India is a colorful and diverse in many ways. Besides the various religions and innumerable languages, it is also a country of festivals. As India is a very spiritual country, festivals are at the core of people’s lives in India.

Here are the five most popular festivals in India:

Diwali

Diwali, also called the “Festival of Lights” is probably one of the best-known Indian festivals. This five-day festival represents the start of the Hindu New Year and is characterized by fireworks and small clay lamps and candles that are lit during this festival. These lights represent the victory of good over evil.

The festival gets its name from the row of clay lamps that Indians light outside their homes to symbolize the inner light that protects us from spiritual darkness. The row is called avali and the clay lamps are called deepa. Therefore Diwali is also known as Deepavali. Diwali is a beautiful, atmospheric festival and the biggest and brightest one in India. It is celebrated in either October or November each year, depending on the cycle of the moon. This year Diwali is on November 11.

Ganesh Chaturthi

This festival, which lasts 11 days, honors the birthday of the Hindu elephant-headed god called Lord Ganesha. He is the younger son of Lord Shiva and Goddess Parvati. Ganesha is the lord of arts and sciences and the deva of wisdom. Ganesha, which is known by more than a hundred different names, is also considered the god of beginnings.

At the start of the festival huge crafted statutes of Ganesha are installed in homes an podiums. At the end of the festival, people parade these statutes through the streets while singing and dancing and then these statutes are submerged in the ocean. This last day of the festival is called Anant Chaturdasi. This festival is usually celebrated in August or September each year. Next year it will start on September 5.

Holi

Holi, also called the “Festival of Colors” is a two-day festival that signifies good over evil just like Diwali, but it also celebrates the abundance of the spring harvest season and it is a festive time to meet others, play, laugh, forget and forgive and to repair broken relationships.

This festival is well-known worldwide where people throw colored powder and water all over each other and have parties and many non-Hindus celebrate this ancient Hindu festival across the world.
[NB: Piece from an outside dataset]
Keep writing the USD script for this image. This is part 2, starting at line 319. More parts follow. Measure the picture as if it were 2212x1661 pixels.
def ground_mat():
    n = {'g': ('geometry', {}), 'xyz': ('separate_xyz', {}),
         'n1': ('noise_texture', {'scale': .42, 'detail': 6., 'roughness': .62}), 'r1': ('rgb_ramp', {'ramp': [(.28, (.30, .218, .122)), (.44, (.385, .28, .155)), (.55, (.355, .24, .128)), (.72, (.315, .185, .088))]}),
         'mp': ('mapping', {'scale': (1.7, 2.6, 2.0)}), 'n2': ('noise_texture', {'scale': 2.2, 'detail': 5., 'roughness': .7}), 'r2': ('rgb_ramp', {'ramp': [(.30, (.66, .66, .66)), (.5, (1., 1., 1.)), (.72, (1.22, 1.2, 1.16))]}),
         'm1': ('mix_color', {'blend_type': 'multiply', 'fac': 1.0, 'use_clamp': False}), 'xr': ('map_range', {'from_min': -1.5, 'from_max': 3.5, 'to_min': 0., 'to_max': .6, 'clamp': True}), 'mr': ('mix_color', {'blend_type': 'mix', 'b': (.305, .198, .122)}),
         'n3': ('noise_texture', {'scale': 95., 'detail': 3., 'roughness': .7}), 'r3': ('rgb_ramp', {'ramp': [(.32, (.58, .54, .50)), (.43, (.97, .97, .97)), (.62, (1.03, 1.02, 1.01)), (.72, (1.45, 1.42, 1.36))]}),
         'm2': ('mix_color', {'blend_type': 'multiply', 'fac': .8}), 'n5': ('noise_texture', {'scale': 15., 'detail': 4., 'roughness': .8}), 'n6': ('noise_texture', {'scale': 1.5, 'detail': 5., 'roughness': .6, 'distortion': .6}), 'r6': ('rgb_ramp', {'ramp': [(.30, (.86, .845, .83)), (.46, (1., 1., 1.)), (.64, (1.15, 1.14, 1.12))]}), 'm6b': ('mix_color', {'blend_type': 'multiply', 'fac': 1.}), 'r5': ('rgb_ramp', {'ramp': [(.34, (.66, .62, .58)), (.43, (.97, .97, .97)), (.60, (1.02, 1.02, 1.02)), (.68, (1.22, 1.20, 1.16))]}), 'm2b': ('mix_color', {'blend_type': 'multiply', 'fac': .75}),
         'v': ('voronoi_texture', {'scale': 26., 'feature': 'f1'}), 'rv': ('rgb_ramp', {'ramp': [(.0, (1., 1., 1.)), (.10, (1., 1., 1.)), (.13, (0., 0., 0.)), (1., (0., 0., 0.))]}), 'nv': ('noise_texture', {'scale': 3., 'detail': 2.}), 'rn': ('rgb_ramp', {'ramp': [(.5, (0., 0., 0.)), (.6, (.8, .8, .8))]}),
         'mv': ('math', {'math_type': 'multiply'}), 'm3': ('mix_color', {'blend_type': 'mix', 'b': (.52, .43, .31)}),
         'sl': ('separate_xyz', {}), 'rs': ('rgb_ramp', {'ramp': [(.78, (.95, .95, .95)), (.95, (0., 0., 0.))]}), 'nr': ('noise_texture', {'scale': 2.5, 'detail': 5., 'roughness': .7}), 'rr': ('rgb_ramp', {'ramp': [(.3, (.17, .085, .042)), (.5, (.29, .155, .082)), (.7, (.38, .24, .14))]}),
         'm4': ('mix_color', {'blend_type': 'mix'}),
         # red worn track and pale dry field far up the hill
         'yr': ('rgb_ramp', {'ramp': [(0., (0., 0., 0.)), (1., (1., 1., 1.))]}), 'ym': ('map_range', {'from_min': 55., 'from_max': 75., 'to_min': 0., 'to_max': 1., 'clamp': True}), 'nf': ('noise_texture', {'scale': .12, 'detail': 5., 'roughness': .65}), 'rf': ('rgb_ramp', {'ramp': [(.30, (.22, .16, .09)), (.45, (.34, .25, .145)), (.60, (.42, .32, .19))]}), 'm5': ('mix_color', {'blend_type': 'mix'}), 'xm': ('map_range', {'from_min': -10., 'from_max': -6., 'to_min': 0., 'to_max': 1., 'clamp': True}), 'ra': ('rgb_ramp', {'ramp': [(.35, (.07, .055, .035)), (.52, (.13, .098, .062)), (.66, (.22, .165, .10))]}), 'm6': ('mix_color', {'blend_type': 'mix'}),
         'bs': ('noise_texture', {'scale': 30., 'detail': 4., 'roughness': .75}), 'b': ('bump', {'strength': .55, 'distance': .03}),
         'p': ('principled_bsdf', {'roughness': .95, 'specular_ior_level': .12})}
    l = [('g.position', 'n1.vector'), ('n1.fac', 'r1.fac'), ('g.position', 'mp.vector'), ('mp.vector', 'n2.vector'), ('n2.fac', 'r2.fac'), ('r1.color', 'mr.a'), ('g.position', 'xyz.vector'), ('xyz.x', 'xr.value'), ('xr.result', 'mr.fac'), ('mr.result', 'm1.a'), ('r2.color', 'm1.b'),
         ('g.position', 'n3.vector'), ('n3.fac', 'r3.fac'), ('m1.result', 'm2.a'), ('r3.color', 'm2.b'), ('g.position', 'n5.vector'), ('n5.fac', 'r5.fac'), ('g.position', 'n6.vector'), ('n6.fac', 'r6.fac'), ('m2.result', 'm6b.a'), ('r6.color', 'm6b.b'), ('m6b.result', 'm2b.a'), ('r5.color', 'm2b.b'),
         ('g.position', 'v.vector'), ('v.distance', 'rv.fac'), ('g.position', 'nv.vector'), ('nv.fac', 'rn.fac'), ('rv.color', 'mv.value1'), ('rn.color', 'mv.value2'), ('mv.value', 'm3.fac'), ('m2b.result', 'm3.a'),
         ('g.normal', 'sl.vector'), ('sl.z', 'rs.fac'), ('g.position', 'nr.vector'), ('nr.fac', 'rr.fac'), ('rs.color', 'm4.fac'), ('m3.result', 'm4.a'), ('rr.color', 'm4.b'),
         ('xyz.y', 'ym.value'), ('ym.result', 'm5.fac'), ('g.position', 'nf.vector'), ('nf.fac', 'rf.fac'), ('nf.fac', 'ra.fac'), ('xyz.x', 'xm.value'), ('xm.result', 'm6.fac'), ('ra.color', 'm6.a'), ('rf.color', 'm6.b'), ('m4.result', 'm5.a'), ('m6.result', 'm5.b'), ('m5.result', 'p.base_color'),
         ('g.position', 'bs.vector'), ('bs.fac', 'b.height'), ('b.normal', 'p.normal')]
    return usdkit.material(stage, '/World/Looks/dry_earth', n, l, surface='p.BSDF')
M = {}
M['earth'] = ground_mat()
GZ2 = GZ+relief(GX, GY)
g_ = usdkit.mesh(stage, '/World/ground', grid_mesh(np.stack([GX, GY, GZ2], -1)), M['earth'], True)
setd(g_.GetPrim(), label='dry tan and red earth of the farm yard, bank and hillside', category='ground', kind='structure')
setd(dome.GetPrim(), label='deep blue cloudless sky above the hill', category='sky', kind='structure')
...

The celebrations start the night before Holi with a Holika bonfire where people get together to sing and dance. The next morning participants chase and colour each other with this powder and water. Next year Holi is on March 24.

Onam

This is another well-known festival which spans over ten days and is a harvest festival marking the homecoming of the mythical King Mahabali. During this festival you will find beautifully decorated flower patterns in front of houses. People do this to welcome the King. Other characteristics of the festival includes new clothes, feasts served on banana leaves, dancing, sports, games and snake boat races. Onam is celebrated in August or September each year and next year Onam falls on September 13.

Pushkar Camel Fair

If you want to witness an old, traditional style Indian festival, make sure not to miss the Pushkar Camel Fair in the tiny desert town Pushkar which is in India’s Rajasthan state. An incredible 50 000 camels converge on Pushkar where, for five days, they are dressed up, shaved, paraded and even entered into beauty contests. There are also camel races and the camels are traded.

This festival has two parts, the camel trading, which happens during the initial part of the festival, and then the festival winds up with pilgrims bathing in the holy lake. This year the Pushkar Fair is held on November 19-25.